Plaintiff argues it is
unconscionable for the agreement to provide that “each party will bear their
own attorney’s fees, legal or preparation costs, and other expenses associated
with the arbitration.” (Def.’s Ex. 1, p. 4.) FEHA provides for attorney’s fees
to the prevailing party, with an additional burden on a prevailing defendant to
show frivolousness. (Gov. Code, § 12965(c)(6).) “[A]n arbitration agreement may
not limit statutorily imposed remedies such as punitive damages and attorney
fees . . . .” (Armendariz, supra, 24 Cal.4th at p. 103.) To the extent
the attorney fees clause is read as a limitation of Plaintiff’s remedies under
FEHA, it may be severed and the remainder of the agreement enforced. (Id.
at p. 124.)
The agreements do not otherwise require
Plaintiff to pay costs unique to arbitration. The agreements provide that
Defendants will pay “the arbitrator's fees and the expenses of the arbitration
hearing, that is, the time for the hearing, the pre-Arbitration motion hearing
or the discovery dispute, review, investigation of the Arbitration summary,
post-hearing evidence review, award preparation, etc.” (Def.’s Ex. 1, p. 4; Ex.
3, p. 3.)
Lastly, Plaintiff argues that the
arbitration location (Costa Mesa or Santa Ana) is unduly burdensome for
Plaintiff, who resides in Los Angeles. There is no evidence that traveling from
Los Angeles to Costa Mesa or Santa Ana would be unduly burdensome for Plaintiff.
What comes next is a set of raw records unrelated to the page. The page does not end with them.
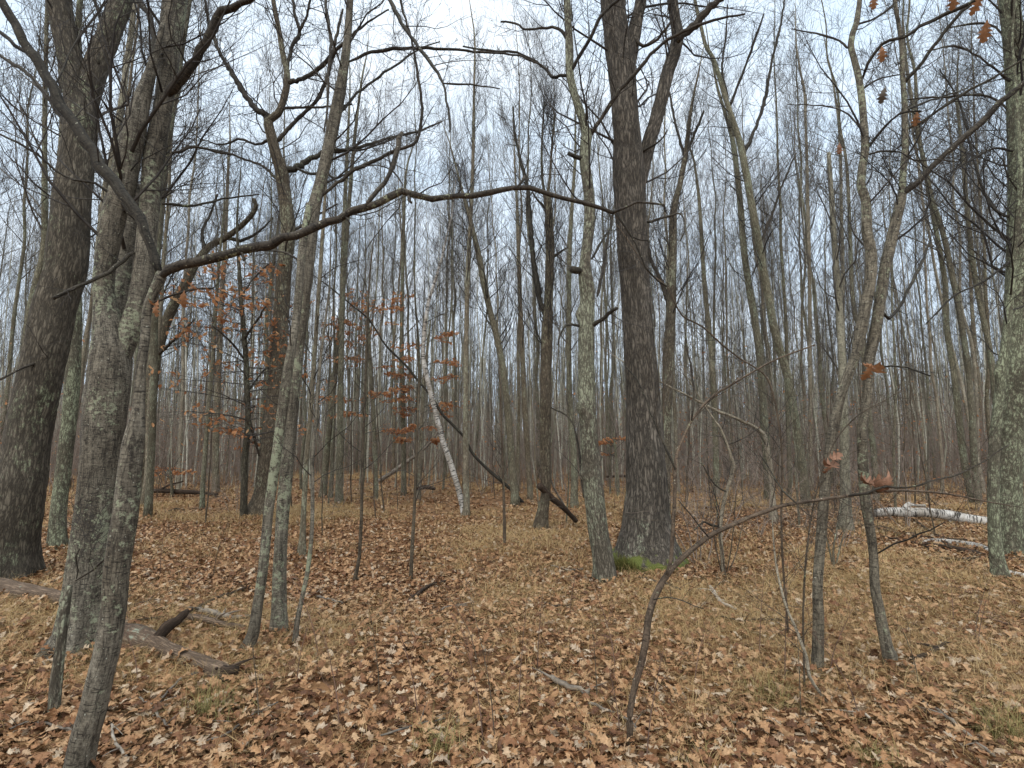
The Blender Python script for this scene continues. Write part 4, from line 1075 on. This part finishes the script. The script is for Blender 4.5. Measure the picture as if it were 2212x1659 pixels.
# arching bare stems at right
tree('sapling', 'whip-thin bare stem arching across the sky right of the central trunk', 'sapling', M_SAPL,
     '1700,1330,5 1690,1200,5 1688,1100,5 1690,1000,5 1680,900,5 1659,820,5 1625,790,4 1602,777,4 1558,743,4 1518,706,4 1475,683,4 1456,650,4 1441,619,4 1407,593,4 1388,570,3 1374,545,3', flare=0.1, sides=8, ext=0, step=0.08, Y=4.6, crown=(42, 0.25, 0.98, 0.8, 1), rmin=0.0011, twigmat=M_TWIG)
tree('sapling', 'bare thin stem leaning right out of the leaves near the right pair', 'sapling', M_SAPL,
     '1738,1480,5 1736,1400,5 1735,1330,5 1740,1220,5 1752,1120,4 1770,1040,4 1800,960,3 1850,900,3 1920,860,2', flare=0.1, sides=8, ext=0, step=0.06, Y=3.7, crown=(34, 0.3, 0.98, 0.5, 1), rmin=0.001, twigmat=M_SAPL)
tree('sapling', 'bent pale stem with mottled bark lying toward the bottom right', 'sapling', M_PALE,
     '1798,1530,4 1770,1495,6 1748,1460,8 1742,1420,8 1720,1360,7 1698,1310,6 1680,1240,5 1672,1180,4 1668,1120,3', flare=0.1, sides=8, ext=0, step=0.06, Y=3.5, crown=(19, 0.3, 0.98, 0.4, 1), rmin=0.001, twigmat=M_SAPL)
tree('sapling', 'short lichened dead stem standing beside the near leaning stem, bottom left', 'sapling', M_GNARL,
     '118,1522,28 122,1470,30 128,1420,27 134,1370,25 142,1310,22 150,1265,16', flare=0.1, sides=12, ext=0, step=0.06, Y=3.4, crown=(0, 0, 0, 0, 0))

# ------------------------------------------------------------------ fallen wood
LOGS = []
def log(name, label, trace, Y0, Y1, mat, cat='log', sides=16, branches=(), rough=0.08, bmat=None, knots=()):
    q = parse(trace)
    rows = []
    for k, (U, V, wd) in enumerate(q):
        Y = Y0 + (Y1 - Y0) * k / (len(q) - 1) if Y0 else hit_Y(U, V + 0.34 * wd)
        p, m = px(U, V, Y); rows.append([*p, wd * 0.5 * m])
    ln = catmull(rows, 0.06)
    mid = ln[len(ln) // 2]
    for p in ln[::5]: LOGS.append((p[0], p[1], p[3]))
    org = np.array([mid[0], mid[1], gz(mid[0], mid[1])])
    T = Tubes(sides); T.add(ln[:, :3] - org, ln[:, 3])
    if branches:
        root = thing(name, label, cat, org)
        T.build('trunk', mat, root, trunk_shape(0, rough, 0.006, knots=knots), cap=True)
        for tr, ya, yb in branches:
            qq = parse(tr); rr = []
            for k, (U, V, wd) in enumerate(qq):
                p, m = px(U, V, ya + (yb - ya) * k / (len(qq) - 1) if ya else hit_Y(U, V + 0.4 * wd)); rr.append([*p, wd * 0.5 * m])
            l2 = catmull(rr, 0.06)
            B = Tubes(10); B.add(l2[:, :3] - org, l2[:, 3]); B.build('branch', bmat or mat, root, trunk_shape(0, rough, 0.003), cap=True)
    else:
        root = T.build(name, mat, None, trunk_shape(0, rough, 0.004), cap=True)
        root.location = org
        tag(root, label, cat)
    return root
bY = base_Y
log('fallen_log', 'long rotting log behind the left trunks, its broken jagged end toward the viewer', '-60,1264,40 0,1272,40 60,1280,38 131,1292,34 200,1332,34 250,1362,32 290,1378,40 335,1392,34 375,1410,42 405,1420,34 436,1434,38 462,1450,42 480,1456,34 498,1464,18', None, None, M_DEADW, sides=28, rough=0.24,
    branches=[('322,1392,26 345,1372,20 362,1352,21 384,1340,15 398,1326,13 407,1318,6', hit_Y(325, 1405), hit_Y(325, 1405) + 0.15), ('400,1340,15 425,1338,17 470,1347,14 530,1358,12', None, None), ('410,1318,6 450,1306,5 500,1282,4 545,1272,3', None, None), ('268,1345,10 300,1356,8 325,1358,6', None, None),
              ('470,1470,16 490,1462,18 515,1456,14', None, None)], bmat=M_DARKW)
log('fallen_birch', 'white peeling birch trunk lying behind the right pair', '1888,1108,16 1920,1106,19 1960,1107,20 2000,1107,20 2050,1113,20 2085,1121,21 2130,1128,21 2180,1131,20 2240,1134,19', 11.3, 10.6, M_BIRCH, sides=18, rough=0.10,
    branches=[('1952,1108,13 1958,1095,12 1966,1088,10', 11.2, 11.2), ('1966,1090,5 1985,1092,5 1998,1092,5', 11.2, 11.2), ('2055,1112,10 2050,1130,8 2048,1150,5', 11.0, 10.9)])
log('fallen_birch', 'short split birch limb with white bark on its top, in front of the lying birch', '1990,1172,8 2010,1170,12 2050,1172,13 2090,1177,14 2120,1183,14 2140,1194,12', None, None, M_BIRCH, sides=14,
    branches=[('2000,1176,10 2050,1184,11 2100,1194,12 2140,1205,10', None, None), ('2010,1176,5 2004,1190,4 2000,1200,3', None, None)], bmat=M_DARKW)
log('fallen_birch', 'white birch end poking in at the right edge, below the trunks', '2164,1240,15 2185,1242,17 2215,1248,17 2260,1256,16', None, None, M_BIRCH, sides=14)
log('fallen_log', 'dark mossy pole on the ground left of the split birch limb', '1885,1140,9 1920,1150,10 1960,1157,9 2000,1163,8 2060,1170,6', None, None, M_DARKW, sides=10)
log('fallen_log', 'brown rotten pole on the ground at the right edge trunks', '2110,1206,8 2160,1205,9 2215,1214,12 2260,1222,12', None, None, M_DARKW, sides=10)
log('leaning_log', 'dark broken log propped against the broken-top trunk', '1165,1049,14 1175,1058,14 1190,1074,13 1212,1092,12 1230,1110,11 1245,1126,9', 10.45, 10.9, M_DARKW, sides=12,
    branches=[('1241,1128,4 1215,1085,4 1195,1050,4 1184,1015,3 1180,990,2', 10.9, 10.5)], bmat=M_GREYW)
log('fallen_log', 'long dark log lying in the brush at left beyond the clearing', '310,1062,7 350,1060,9 390,1062,9 430,1064,7 470,1068,5', 16.8, 16.4, M_DARKW, sides=10, branches=[('345,1058,4 365,1048,3 395,1040,3', 16.7, 16.4)])
log('fallen_log', 'small dark stump piece among the leaves in front of the left brush', '366,1106,8 380,1102,10 398,1104,7', None, None, M_DARKW, sides=10)
log('fallen_log', 'short dark log at the foot of the woods left of the birch', '900,1056,7 918,1052,9 940,1056,6', 15.5, 15.4, M_DARKW, sides=10)
log('fallen_log', 'low dark log across the far gap between the central trunks', '1310,1030,5 1340,1028,6 1375,1030,5', 20, 20, M_DARKW, sides=8)

STICKS = [
 ('dark branch lying under the white birch trunk, tangled with others', '1900,1143,6 1960,1158,6 2020,1168,5 2090,1172,4', M_DARKW),
 ('dark crooked branch between the birch trunk and the split limb', '1975,1128,5 2005,1150,5 2040,1172,4 2055,1190,3', M_DARKW),
 ('thin dark branch lying left of the split birch limb', '1905,1165,4 1950,1172,4 2000,1186,4 2050,1206,3', M_DARKW),
 ('brown branch lying below the split birch limb', '2030,1212,5 2080,1216,6 2120,1210,5 2150,1208,4', M_DARKW),
 ('long dark forked stick lying behind the rotting log at left', '395,1345,10 430,1322,9 475,1300,8 540,1275,5', M_DARKW),
 ('brown barkless limb lying from the rotting log toward the leaning pair', '400,1345,17 440,1352,15 480,1362,13 528,1366,9', M_DEADW),
 ('grey limb lying behind the brown barkless limb at left', '425,1330,12 460,1336,13 500,1345,10 540,1340,6', M_GREYW),
 ('thin dark stick crossing the rotting log at left', '285,1352,6 320,1348,6 352,1342,5', M_DARKW),
 ('thin pale stick leaning over the middle of the rotting log', '330,1402,4 350,1378,4 372,1350,4', M_GREYW),
 ('rotten brown chunk at the broken end of the log', '462,1462,20 488,1470,24 512,1466,20', M_DARKW),
 ('thick grey stick lying among the leaves at bottom centre', '1192,1478,12 1210,1490,12 1240,1502,11 1272,1512,10', M_GREYW),
 ('long thin stick on the leaves right of the grey stick', '1270,1532,7 1300,1545,7 1340,1560,6 1376,1590,5', M_GREYW),
 ('pale stick end lying in the leaves right of the central trunk', '1535,1276,7 1548,1295,7 1560,1312,8 1590,1325,5', M_PALEST),
 ('dark crooked stick in the leaves left of the leaning sapling', '1372,1252,3 1410,1262,5 1440,1270,5 1470,1282,4', M_TWIG),
 ('dark brown stick on the ground between the right pair and the edge', '1965,1436,9 2000,1428,9 2025,1414,8 2045,1400,7', M_DARKW),
 ('dark twig pile stick in the open leaves at centre left', '880,1308,7 905,1290,8 930,1272,7 965,1262,4', M_DARKW),
 ('bent pale twig lying at bottom left near the stem foot', '240,1580,5 246,1612,6 260,1640,6 276,1662,5', M_PALEST),
 ('thin grey branch lying at bottom left over the leaves', '330,1560,4 360,1510,5 390,1480,5 430,1462,4', M_GREYW),
 ('dark thin branch lying at bottom left, crossing the grey branch', '300,1520,4 330,1545,5 352,1575,5 370,1600,4', M_GREYW),
 ('long thin pale branch lying right of the bottom left twigs', '440,1620,4 490,1600,5 540,1560,4 600,1530,3', M_GREYW),
 ('thin branch with side twigs lying at the bottom centre left', '820,1605,4 870,1590,5 930,1572,4 990,1562,3', M_GREYW),
 ('grey broken stick lying at the bottom right corner', '1995,1530,5 2040,1560,7 2100,1610,7 2150,1650,6', M_GREYW),
 ('pale slender stick among grass at bottom right', '1830,1530,5 1850,1548,6 1880,1566,5', M_PALEST),
 ('thin dark stick lying left of the right pair feet', '1560,1340,3 1600,1350,4 1660,1348,5 1700,1352,4', M_DARKW),
 ('short dark stick in the leaves near the bottom centre', '1170,1310,4 1200,1318,5 1235,1316,4', M_DARKW),
 ('grey stick half hidden by leaves under the leaning pair', '660,1290,4 700,1300,5 740,1312,4', M_GREYW),
 ('thin twig lying in the middle of the leaf floor', '930,1335,3 970,1320,4 1010,1316,3', M_GREYW),
 ('grey stick lying on grass left of the mossy central foot', '1190,1228,3 1225,1238,4 1260,1236,3', M_GREYW),
 ('thin dead stick lying behind the bottom left leaning stem', '20,1590,4 70,1575,5 130,1585,5 200,1610,4', M_GREYW),
 ('thin red-brown stick at the far right above the corner', '2090,1330,3 2140,1345,4 2200,1365,4', M_STEM),
]
for lab, tr_, mt in STICKS:
    q = parse(tr_)
    rows = []
    for U, V, wd in q:
        Y = hit_Y(U, V); p, m = px(U, V, Y); rad = max(wd * 0.5 * m, 0.0035)
        p[2] = gz(p[0], p[1]) + 0.035 + rad * 0.6
        rows.append([*p, rad])
    ln = catmull(rows, 0.04)
    ln[1:-1, :3] += rng.normal(0, 0.004, (len(ln) - 2, 3))
    org = np.array([*ln[0, :2], gz(*ln[0, :2])])
    T = Tubes(8); T.add(ln[:, :3] - org, ln[:, 3])
    for k in range(3):
        i = rng.integers(1, len(ln) - 1)
        d = unit(ln[i, :3] - ln[i - 1, :3] + rng.normal(0, 0.5, 3)); d[2] = abs(d[2]) * 0.5
        pp = ln[i, :3] - org
        L2 = rng.uniform(0.08, 0.25)
        T.add(np.array([pp, pp + d * L2 * 0.5, pp + d * L2 + np.array([0, 0, -0.01])]), np.array([ln[i, 3] * 0.5, ln[i, 3] * 0.35, 0.001]))
    o = T.build('fallen_stick', mt, None, None, cap=True)
    o.location = org
    tag(o, lab, 'stick')

# moss cushions round the foot of the central trunk
def moss_patch():
    c, _ = px(1350, 1190, 7.25)
    n = 5200
    a = rng.normal(0, 1, (n, 2)) * np.array([0.20, 0.10])
    X = c[0] + a[:, 0] + 0.02; Yy = c[1] + a[:, 1]
    keep = rng.random(n) < np.exp(-(a[:, 0] / 0.3) ** 2)
    X, Yy = X[keep], Yy[keep]
    v, f = blades(X, Yy, 0.05 + 0.20 * np.exp(-((X - c[0]) / 0.16) ** 2) * rng.random(len(X)), rng.random(len(X)) * 1.2, np.full(len(X), 0.014))
    o = link('moss', mesh_np('moss', v, [f]), M_MOSS)
    tag(o, 'dark green moss clump at the left foot of the central trunk', 'moss', kind='stuff')
moss_patch()

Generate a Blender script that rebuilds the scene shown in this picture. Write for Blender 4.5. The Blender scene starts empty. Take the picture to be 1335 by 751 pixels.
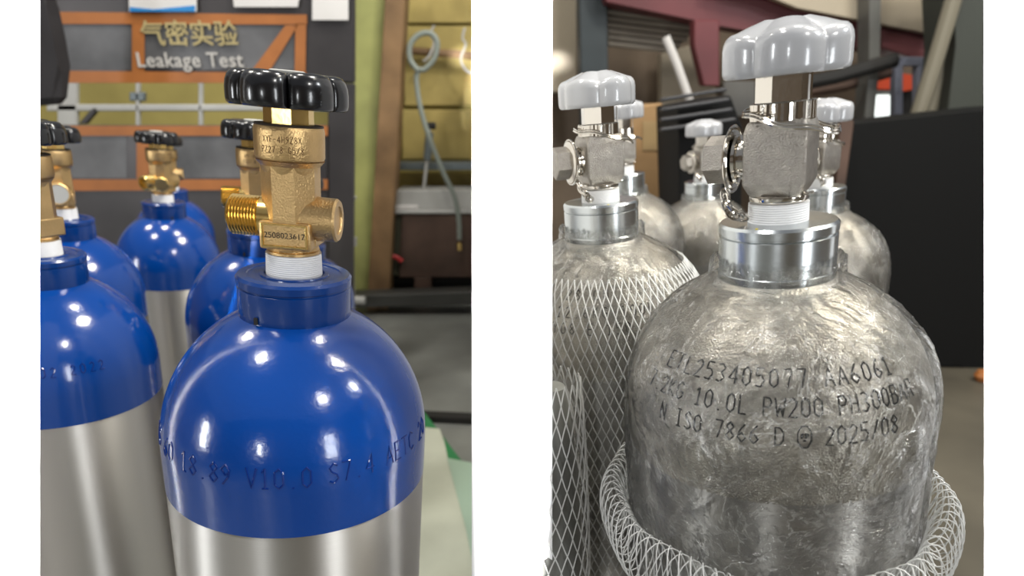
import bpy, bmesh, math, random
from mathutils import Vector, Matrix, noise
PI = math.pi
random.seed(7)
S = bpy.context.scene
COL = S.collection
# ------------------------------------------------------------------ camera
F, CX, CY = 850.0, 667.5, 468.0
PITCH = math.radians(21.0)
CAM = Vector((0, 0, 0.88))
cd = bpy.data.cameras.new('camera')
cam = bpy.data.objects.new('camera', cd)
COL.objects.link(cam)
cam.location = CAM
cam.rotation_euler = (PI / 2 - PITCH, 0, 0)
cd.sensor_width = 36
cd.lens = F / 1335 * 36
cd.shift_y = (CY - 375.5) / 1335
cd.clip_start = 0.01
cd.dof.use_dof = True
cd.dof.focus_distance = 0.40
cd.dof.aperture_fstop = 7.5
S.camera = cam
# ------------------------------------------------------------------ world, lamps, exposure
S.view_settings.view_transform = 'Standard'
S.view_settings.look = 'None'
S.view_settings.gamma = 1
S.view_settings.use_curve_mapping = False
S.view_settings.exposure = -0.12
w = bpy.data.worlds.new('factory_air')
S.world = w
w.use_nodes = True
wb = w.node_tree.nodes['Background']
wb.inputs[0].default_value = (0.92, 0.95, 1.0, 1)
wb.inputs[1].default_value = 0.28


def lamp(name, loc, aim, size, power, color=(1, .97, .92), shape='DISK', size_y=None, spread=None):
    l = bpy.data.lights.new(name, 'AREA')
    l.shape = shape
    l.size = size
    if size_y: l.size_y = size_y
    l.energy = power
    l.color = color
    if spread: l.spread = math.radians(spread)
    o = bpy.data.objects.new(name, l)
    COL.objects.link(o)
    o.location = loc
    o.rotation_euler = (Vector(aim) - Vector(loc)).to_track_quat('-Z', 'Y').to_euler()
    return o


# LAMPS-BEGIN
for loc, sz, pw, cl in (((1.79, .62, 3.3), .7, 75, (1, .95, .82)), ((2.6, .14, 2.5), .5, 34, (.92, .96, 1)), ((-1.14, -.17, 3.55), .42, 34, (1, .98, .95)), ((.83, 1.13, 3.5), .42, 34, (1, .97, .92)),
                        ((1.64, -1.32, 2.55), .40, 22, (1, .98, .95)), 
                        ((-.5, 1.2, 3.6), .42, 30, (1, .95, .85)), ((2.1, 1.0, 3.6), .42, 26, (1, .95, .85)), ((-1.9, 1.2, 3.3), .4, 24, (1, .95, .85))):
    lamp('ceiling_lamp', loc, (0, .6, .6), sz, pw, cl)
lamp('added_daylight_strip', (1.95, -1.95, .75), (0, .5, .75), .45, 26, (.93, .97, 1), 'RECTANGLE', 1.0)  # unseen daylight strips, added and narrowed to streak the metal bodies
lamp('added_daylight_strip', (-2.9, -1.0, .95), (0, .5, .75), .30, 26, (.95, .98, 1), 'RECTANGLE', .8)
lamp('added_daylight_strip', (-.85, -2.4, .95), (0, .5, .75), .14, 9, (.95, .98, 1), 'RECTANGLE', .4)
# LAMPS-END
# three added, unseen lights that whiten the partition front; the outer two follow the slant of the side posts
for x, wd, sl in ((-.293, .046, .128), (0.0, .03, 0), (.293, .046, -.128)):
    o = lamp('added_pier_light', (x, -0.25, CAM.z - .06), (x, 0.5, CAM.z - .06), wd, 2.8, (1, 1, 1), 'RECTANGLE', .56, 2.4)
    ly = Vector((sl * 2.15, 0, 1)).normalized()
    lz = Vector((0, -1, 0))
    o.rotation_euler = Matrix((ly.cross(lz), ly, lz)).transposed().to_euler()

# ------------------------------------------------------------------ maths
FW = Vector((0, math.cos(PITCH), -math.sin(PITCH)))
UP = Vector((0, math.sin(PITCH), math.cos(PITCH)))


def ray(px, py):
    return FW + Vector(((px - CX) / F, 0, 0)) + UP * ((CY - py) / F)


def at(px, py, d):            # point at forward depth d
    return CAM + ray(px, py) * d


def on(px, py, Y):            # point on the upright plane y = Y
    r = ray(px, py)
    return CAM + r * (Y / r.y)


def ground(px, py, z=0.0):    # point on a level plane
    r = ray(px, py)
    return CAM + r * ((z - CAM.z) / r.z)


# ------------------------------------------------------------------ materials
def mat(name, col, rough=.5, metal=0.0, bump=0.0, bscale=200, var=0.0, vscale=8, spec=.5, coat=0.0,
        stretch=(1, 1, 1), aniso=0.0, rvar=0.0, trans=0.0, alpha=1.0, sss=0.0):
    m = bpy.data.materials.new(name)
    m.use_nodes = True
    n, L = m.node_tree.nodes, m.node_tree.links
    p = n['Principled BSDF']
    c = tuple(col) + (1,)
    p.inputs['Base Color'].default_value = c
    p.inputs['Roughness'].default_value = rough
    p.inputs['Metallic'].default_value = metal
    p.inputs['Specular IOR Level'].default_value = spec
    p.inputs['Coat Weight'].default_value = coat
    p.inputs['Coat Roughness'].default_value = .05
    p.inputs['Transmission Weight'].default_value = trans
    p.inputs['Alpha'].default_value = alpha
    if sss:
        p.inputs['Subsurface Weight'].default_value = sss
        p.inputs['Subsurface Radius'].default_value = (.003, .003, .003)
    tc = n.new('ShaderNodeTexCoord')
    mp = n.new('ShaderNodeMapping')
    mp.inputs['Scale'].default_value = stretch
    L.new(tc.outputs['Object'], mp.inputs[0])
    if bump:
        t = n.new('ShaderNodeTexNoise')
        t.inputs['Scale'].default_value = bscale
        t.inputs['Detail'].default_value = 3
        L.new(mp.outputs[0], t.inputs[0])
        b = n.new('ShaderNodeBump')
        b.inputs['Strength'].default_value = bump
        b.inputs['Distance'].default_value = .001
        L.new(t.outputs[0], b.inputs['Height'])
        L.new(b.outputs[0], p.inputs['Normal'])
        if rvar:
            mr = n.new('ShaderNodeMapRange')
            mr.inputs['To Min'].default_value = max(.02, rough - rvar)
            mr.inputs['To Max'].default_value = rough + rvar
            L.new(t.outputs[0], mr.inputs[0])
            L.new(mr.outputs[0], p.inputs['Roughness'])
    if var:
        t = n.new('ShaderNodeTexNoise')
        t.inputs['Scale'].default_value = vscale
        t.inputs['Detail'].default_value = 5
        L.new(mp.outputs[0], t.inputs[0])
        mr = n.new('ShaderNodeMapRange')
        mr.inputs['From Min'].default_value = .3
        mr.inputs['From Max'].default_value = .7
        mr.inputs['To Min'].default_value = 1 - var
        mr.inputs['To Max'].default_value = 1 + var
        L.new(t.outputs[0], mr.inputs[0])
        mx = n.new('ShaderNodeVectorMath')
        mx.operation = 'SCALE'
        mx.inputs[0].default_value = col
        L.new(mr.outputs[0], mx.inputs['Scale'])
        L.new(mx.outputs[0], p.inputs['Base Color'])
    if aniso:
        p.inputs['Anisotropic'].default_value = aniso
        tg = n.new('ShaderNodeTangent')
        tg.direction_type = 'RADIAL'
        tg.axis = 'Z'
        p.inputs['Anisotropic Rotation'].default_value = .25
        L.new(tg.outputs[0], p.inputs['Tangent'])
    return m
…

In conclusion, the arbitration
agreements do not exhibit unconscionability to a degree that would render them
unenforceable. The class action wavier and attorney fee provisions may be
severed as they do not relate to the central purpose of the contract, and the
contract is not permeated with unconscionability.
CONCLUSION
Defendants’ motion to compel
arbitration is GRANTED. The class action waiver and attorneys’ fees provisions
are stricken. The Court hereby stays the case in its entirety.